While the current National League for Democracy (NLD)-led Government has promised to cease imprisoning political activists, there is still significant room for improvement. Immediately after formally stepping into office, the NLD-led Government released 113 political prisoners, including 69 students who were involved in the March 2015 education protests. However, political activists continue to be detained and sentenced on arbitrary charges. In recent news, factory workers were arrested for protesting labor rights as they marched towards Naypyidaw. Similarly, Maung Saung Kha was recently sentenced to six months in jail (though he will walk free as a result of having served his time in prison prior to the sentencing) for having released a poem defaming former President Thein Sein. According to AAPP, there are still 64 political prisoners behind bars and another 174 awaiting trial.

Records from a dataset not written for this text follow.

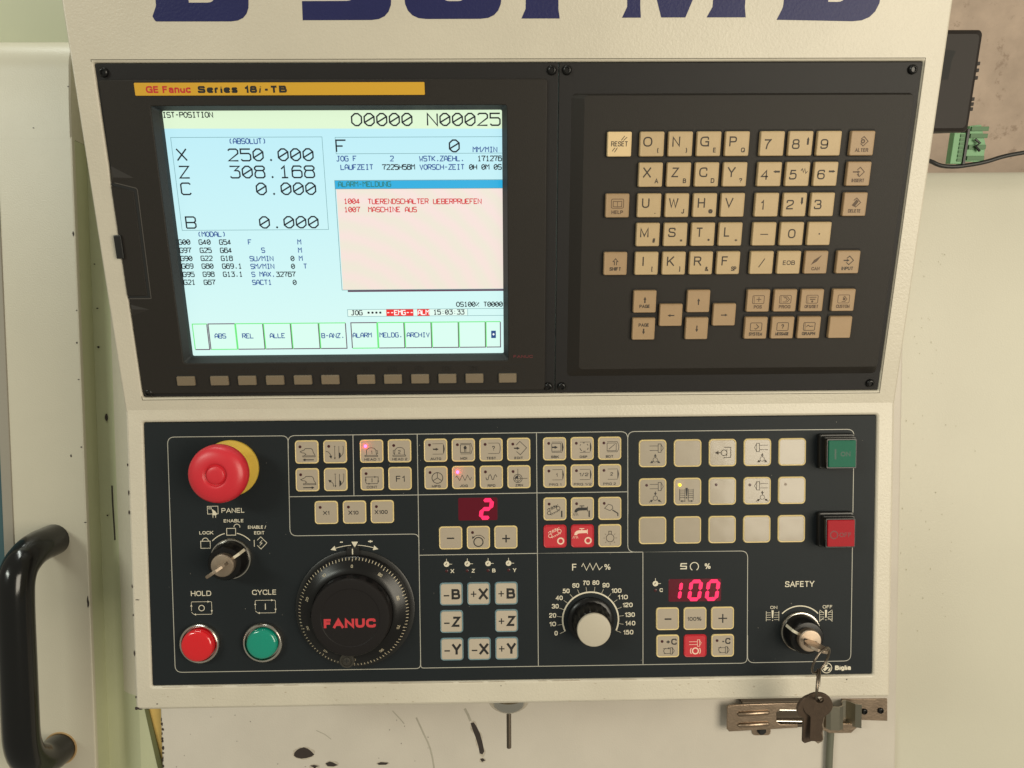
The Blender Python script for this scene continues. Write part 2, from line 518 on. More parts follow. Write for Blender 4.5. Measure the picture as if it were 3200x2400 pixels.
def _sans():
    T = {'A': (8, '0,0 4,10 8,0|1.25,3.2 6.75,3.2'), 'B': (7, '0,0 0,10|r2.6:0,10 6.3,10 6.3,5.3 0,5.3|r2.8:0,5.3 7,5.3 7,0 0,0'),
         'C': (7.5, 'r5:7.3,6.8 7.2,10 0,10 0,0 7.3,0 7.5,3.3'), 'D': (7.3, '0,0 0,10|r4.4:0,10 7.3,10 7.3,0 0,0'), 'E': (6, '6,0 0,0 0,10 6,10|0,5.2 5.6,5.2'),
         'F': (5.8, '0,0 0,10 5.8,10|0,5.2 5.2,5.2'), 'G': (7.7, 'r5:7.4,7 7.3,10 0,10 0,0 7.7,0 7.7,4.6|7.7,0 7.7,4.7 4.4,4.7'), 'H': (7, '0,0 0,10|7,0 7,10|0,5.2 7,5.2'),
         'I': (0, '0,0 0,10'), 'J': (5, 'r3:5,10 5,0 0,0 0,3'), 'K': (7, '0,0 0,10|6.8,10 0,3.4|2.4,5.8 7.2,0'), 'L': (5.6, '0,10 0,0 5.6,0'), 'M': (8.2, '0,0 0,10 4.1,0.6 8.2,10 8.2,0'),
         'N': (7, '0,0 0,10 7,0 7,10'), 'O': (8, 'c5:0,0 8,0 8,10 0,10'), 'P': (6.6, '0,0 0,10|r2.9:0,10 6.6,10 6.6,4.6 0,4.6'), 'Q': (8, 'c5:0,0 8,0 8,10 0,10|4.8,3 8.2,-.4'),
         'R': (7, '0,0 0,10|r2.8:0,10 6.8,10 6.8,4.9 0,4.9|3.9,4.9 7,0'), 'S': (6.8, 'r2.9:6.5,7.3 6.5,10 .3,10 .3,5.5 6.8,4.6 6.8,0 0,0 0,2.7'), 'T': (7, '0,10 7,10|3.5,10 3.5,0'),
         'U': (7, 'r3.6:0,10 0,0 7,0 7,10'), 'V': (7.4, '0,10 3.7,0 7.4,10'), 'W': (10.6, '0,10 2.6,0 5.3,9.6 8,0 10.6,10'), 'X': (7, '0,0 7,10|0,10 7,0'), 'Y': (7.2, '0,10 3.6,4.4 7.2,10|3.6,4.4 3.6,0'),
         'Z': (7, '.2,10 6.8,10 0,0 7,0'), '0': (6, 'c3.4:0,0 6,0 6,10 0,10'), '1': (2.9, '0,7.5 1.8,8.2 2.9,10 2.9,0'), '2': (6.2, 'r2.8:.1,7 .1,10 6.1,10 6.1,5.8 .3,2.3 0,0|0,0 6.2,0'),
         '3': (6.2, 'r2.5:.2,7.5 .2,10 5.8,10 5.8,5.3 2.2,5.3|r2.5:2.2,5.3 6.2,5.3 6.2,0 0,0 0,2.6'), '4': (6.5, '4.7,0 4.7,10 0,3 6.5,3'), '5': (6.2, '5.8,10 1.2,10 .5,5|r2.8:.5,5 1.6,6.5 6.2,6.5 6.2,0 0,0 0,2.5'),
         '6': (6.1, 'r2.9:5.9,7.6 5.9,10 0,10 0,0 6.1,0 6.1,6.1 .3,6.1 0,3.4'), '7': (6.2, '0,10 6.2,10|r4:6.2,10 3,5.5 2.3,0'), '8': (6.2, 'c2.4:.4,5.3 5.8,5.3 5.8,10 .4,10|c2.6:0,0 6.2,0 6.2,5.3 0,5.3'),
         '9': (6.1, 'r2.9:.2,2.4 .2,0 6.1,0 6.1,10 0,10 0,3.9 5.8,3.9 6.1,6.6'), 'a': (5, 'r2.2:.3,5.2 .3,7.2 4.7,7.2 4.9,0|c1.7:4.8,4.2 0,4.2 0,0 4.8,0'), 'c': (5, 'r2.7:5,5.2 5,7.2 0,7.2 0,0 5,0 5,2'),
         'e': (5.2, '0,3.7 5.2,3.7|r2.6:5.2,3.7 5.2,7.2 0,7.2 0,0 5,0 5.2,1.9'), 'g': (5, 'c2.4:0,.4 5,.4 5,7.2 0,7.2|r2.2:5,7.2 5,-2.6 .2,-2.6'), 'i': (0, '0,0 0,7.2|0,9 0,10.2'), 'l': (0, '0,0 0,10'),
         'n': (5, '0,0 0,7.2|r2.6:0,4.6 0,7.2 5,7.2 5,0'), 'r': (2.8, '0,0 0,7.2|r2.4:0,4.4 .2,7 2.8,7'), 's': (4.8, 'r2:4.6,5.5 4.6,7.2 .2,7.2 .2,4 4.8,3.3 4.8,0 0,0 0,1.8'), 'u': (5, 'r2.4:0,7.2 0,0 5,0 5,7.2|5,0 5,2'),
         '%': (9.6, 'c1.4:0,5.6 3,5.6 3,10 0,10|c1.4:6.6,0 9.6,0 9.6,4.4 6.6,4.4|7.4,10 2.2,0'), '/': (3.6, '0,0 3.6,10'), '?': (5.6, 'r2.6:0,7.2 0,10 5.6,10 5.6,6.2 2.8,4.4 2.8,2.6|2.8,1 2.8,-.2'),
         '+': (6, '0,4.6 6,4.6|3,1.6 3,7.6'), '-': (3.4, '0,4 3.4,4'), '=': (6, '0,3.4 6,3.4|0,6.2 6,6.2'), '(': (1.8, 'r3:1.8,11 0,8 0,1 1.8,-2'), ')': (1.8, 'r3:0,11 1.8,8 1.8,1 0,-2'),
         '[': (2, '2,11 0,11 0,-1 2,-1'), ']': (2, '0,11 2,11 2,-1 0,-1'), ',': (.6, '.5,1.2 0,-1.4'), '.': (0, '0,-.2 0,1'), '*': (5, '2.5,3 2.5,9|0,4.5 5,7.5|0,7.5 5,4.5'), '#': (7, '2,0 3,10|5,0 6,10|0,3.4 7,3.4|.6,6.8 7.6,6.8'),
         '&': (7.4, 'r2.2:7.4,0 1.4,7 1.6,10 5,10 5,7 0,4 0,0 5,0 7.2,4'), '@': (8, 'c4:0,0 8,0 8,9 0,9|c2:2.2,2.6 5.4,2.6 5.4,6.4 2.2,6.4|5.6,6.6 5.6,3 7.2,3')}
    out = {}
    for ch, (wd_, ps) in T.items():
        L_ = []
        for p in ps.split('|'):
            closed, r_ = False, 0
            if ':' in p:
                hd, p = p.split(':')
                closed, r_ = hd[0] == 'c', float(hd[1:])
            L_.append((closed, r_, [tuple(map(float, q.split(','))) for q in p.split()]))
        out[ch] = (wd_, L_)
    return out


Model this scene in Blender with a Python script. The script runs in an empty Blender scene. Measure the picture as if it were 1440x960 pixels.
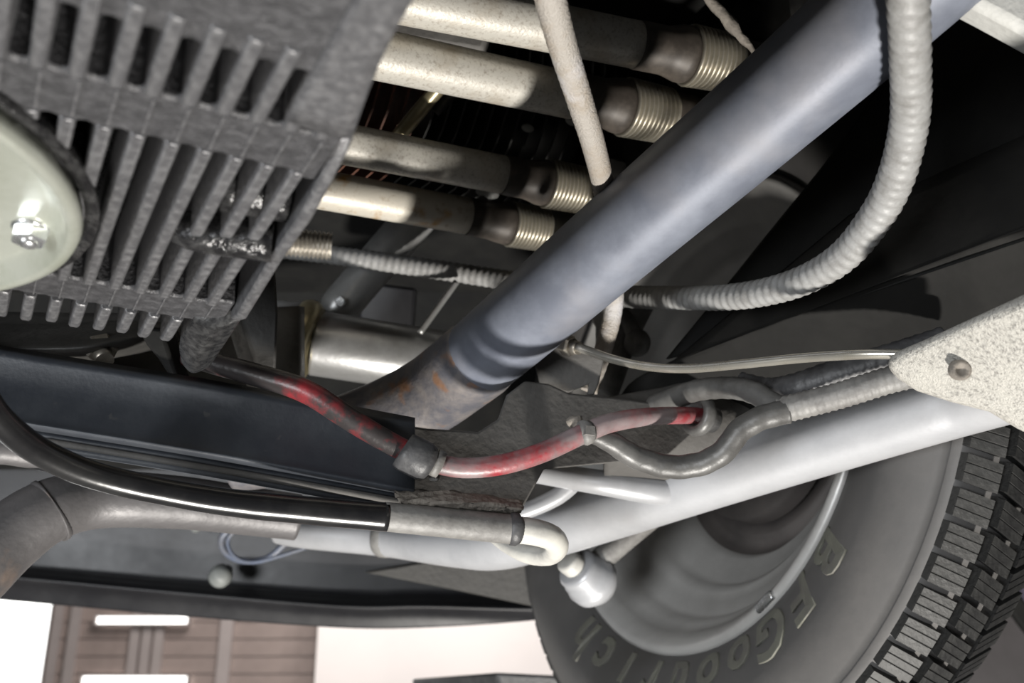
import bpy, bmesh, math, random
from mathutils import Vector as V, Matrix
random.seed(4)
S = bpy.context.scene
COL = S.collection
R = math.radians

# ------------------------------------------------------------------ camera
PITCH = R(20); F = 1440.0; CZ = 1.70; YAW = R(27.6)
cam = bpy.data.cameras.new('camera'); camo = bpy.data.objects.new('camera', cam); COL.objects.link(camo)
cam.sensor_width = 36; cam.lens = 36.0 * F / 1440
camo.location = (0, 0, CZ); camo.rotation_euler = (R(90) + PITCH, 0, 0)
cam.clip_start = .02
cam.dof.use_dof = True; cam.dof.focus_distance = .52; cam.dof.aperture_fstop = 11.0
S.camera = camo
S.view_settings.view_transform = 'Standard'; S.view_settings.look = 'None'
S.view_settings.gamma = 1; S.view_settings.exposure = 0.18
try: S.view_settings.use_curve_mapping = False
except Exception: pass

def ray(x, y):
    a = (x - 720) / F; b = (480 - y) / F
    return V((a, math.cos(PITCH) - b * math.sin(PITCH), math.sin(PITCH) + b * math.cos(PITCH)))
def P(x, y, d): return ray(x, y) * d + V((0, 0, CZ))
# car axes: U = outboard, W = along the car, away from the camera
U = V((math.cos(YAW), math.sin(YAW), 0)); W = V((-math.sin(YAW), math.cos(YAW), 0)); Z = V((0, 0, 1))
def C(u, v, z): return U * u + W * v + V((0, 0, z + CZ - .09))
def toC(p): return (p.dot(U), p.dot(W), p.z - CZ + .09)

# ------------------------------------------------------------------ light
w = bpy.data.worlds.new('world'); S.world = w; w.use_nodes = True
w.node_tree.nodes['Background'].inputs[0].default_value = (.86, .92, 1, 1)
w.node_tree.nodes['Background'].inputs[1].default_value = .025
def area(name, loc, target, size, power, col):
    l = bpy.data.lights.new(name, 'AREA'); l.shape = 'DISK'; l.size = size; l.energy = power; l.color = col
    o = bpy.data.objects.new(name, l); COL.objects.link(o); o.location = loc
    o.rotation_euler = (V(target) - V(loc)).to_track_quat('-Z', 'Y').to_euler()
    return o
KEY = V((.22, .18, .13))          # hand lamp standing low on the workshop floor
area('work_lamp', KEY, P(760, 420, .6), .13, 58, (1, .96, .90))
# added fill light from behind the camera on the left, for the wheel
area('wheel_fill', (-1.5, -2.05, 1.15), (0.15, .83, 1.9), 1.0, 64, (.94, .97, 1))
area('far_wall_fill', (-.6, 4.0, 3.5), (-.6, 5.2, 1.2), 1.6, 75, (1, .96, .93))  # added fill light that brightens the far wall, no fixture behind it

# ------------------------------------------------------------------ materials
MATS = {}
def M(name, c1, c2=None, rough=.5, metal=0., scale=40, thr=(.42, .68), bump=0., bscale=300, rvar=.15, detail=8, c3=None, s3=9, t3=(.55, .7), spec=.5, coat=0):
    m = bpy.data.materials.new(name); m.use_nodes = True; nt = m.node_tree; N = nt.nodes; L = nt.links
    b = N['Principled BSDF']; tc = N.new('ShaderNodeTexCoord')
    b.inputs['Metallic'].default_value = metal; b.inputs['Roughness'].default_value = rough
    b.inputs['Specular IOR Level'].default_value = spec
    b.inputs['Coat Weight'].default_value = coat
    b.inputs['Base Color'].default_value = (*c1, 1)
    if c2:
        n = N.new('ShaderNodeTexNoise'); n.inputs['Scale'].default_value = scale; n.inputs['Detail'].default_value = detail
        n.inputs['Roughness'].default_value = .65
        L.new(tc.outputs['Object'], n.inputs['Vector'])
        r = N.new('ShaderNodeValToRGB'); r.color_ramp.elements[0].position = thr[0]; r.color_ramp.elements[1].position = thr[1]
        r.color_ramp.elements[0].color = (*c1, 1); r.color_ramp.elements[1].color = (*c2, 1)
        L.new(n.outputs['Fac'], r.inputs['Fac']); out = r.outputs['Color']
        if c3:
            n3 = N.new('ShaderNodeTexNoise'); n3.inputs['Scale'].default_value = s3; n3.inputs['Detail'].default_value = 6
            L.new(tc.outputs['Object'], n3.inputs['Vector'])
            r3 = N.new('ShaderNodeValToRGB'); r3.color_ramp.elements[0].position = t3[0]; r3.color_ramp.elements[1].position = t3[1]
            L.new(n3.outputs['Fac'], r3.inputs['Fac'])
            mx = N.new('ShaderNodeMix'); mx.data_type = 'RGBA'; mx.inputs['B'].default_value = (*c3, 1)
            L.new(r3.outputs['Color'], mx.inputs['Factor']); L.new(out, mx.inputs['A']); out = mx.outputs['Result']
        L.new(out, b.inputs['Base Color'])
        mr = N.new('ShaderNodeMapRange'); mr.inputs['To Min'].default_value = max(.03, rough - rvar); mr.inputs['To Max'].default_value = min(1, rough + rvar)
        L.new(n.outputs['Fac'], mr.inputs['Value']); L.new(mr.outputs['Result'], b.inputs['Roughness'])
    if bump:
        nb = N.new('ShaderNodeTexNoise'); nb.inputs['Scale'].default_value = bscale; nb.inputs['Detail'].default_value = 4
        L.new(tc.outputs['Object'], nb.inputs['Vector'])
        bp = N.new('ShaderNodeBump'); bp.inputs['Strength'].default_value = bump; bp.inputs['Distance'].default_value = .002
        L.new(nb.outputs['Fac'], bp.inputs['Height']); L.new(bp.outputs['Normal'], b.inputs['Normal'])
    MATS[name] = m; return m
def EM(name, c, s):
    m = bpy.data.materials.new(name); m.use_nodes = True; b = m.node_tree.nodes['Principled BSDF']
    b.inputs['Base Color'].default_value = (*c, 1); b.inputs['Emission Color'].default_value = (*c, 1); b.inputs['Emission Strength'].default_value = s
    MATS[name] = m; return m

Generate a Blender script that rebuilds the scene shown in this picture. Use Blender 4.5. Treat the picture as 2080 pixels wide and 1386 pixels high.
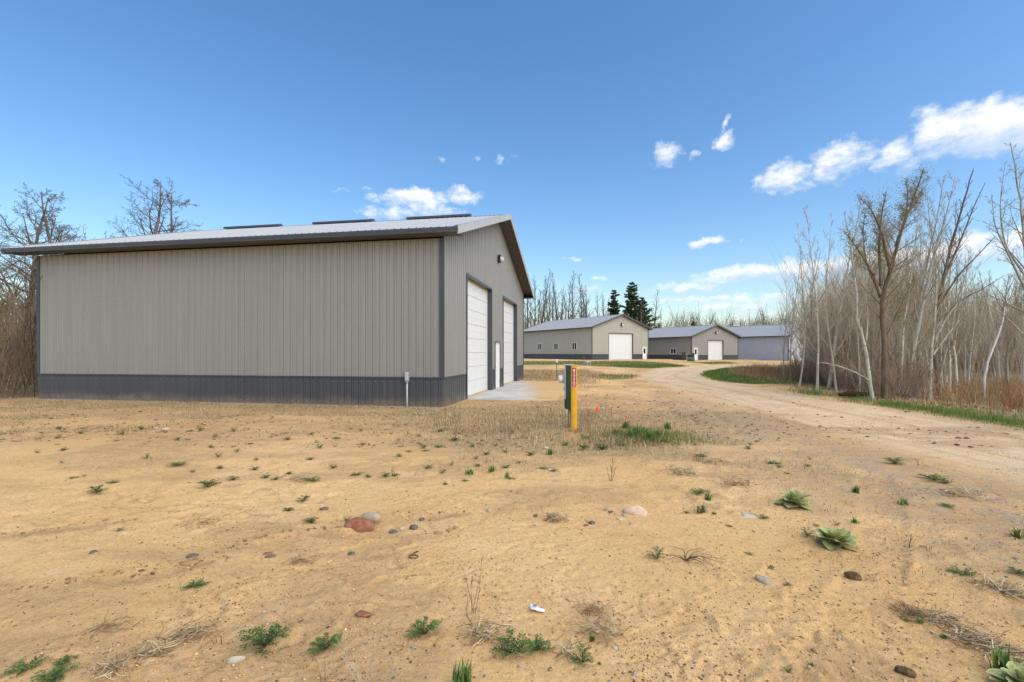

Echoing the first recommendation from AAPP and FPPS’s report, the new NLD-led Government must recognize political prisoners as such and release them without hesitation. Committing to a democratic reform of government means that democratic principles – namely freedom of expression and assembly – are respected. Individuals arrested on baseless, politically motivated and oppressive charges for demonstrating their right to speak out or criticizing the government must be protected. The NLD-led Government should therefore heed the criticism observed by AAPP and FPPS and release all remaining political prisoners and drop charges against those awaiting trial without further ado. In addition, the NLD-led Government should immediately amend or appeal all oppressive laws, ratify the United Nations Convention against Torture and implement prison reform in compliance with international human rights standards.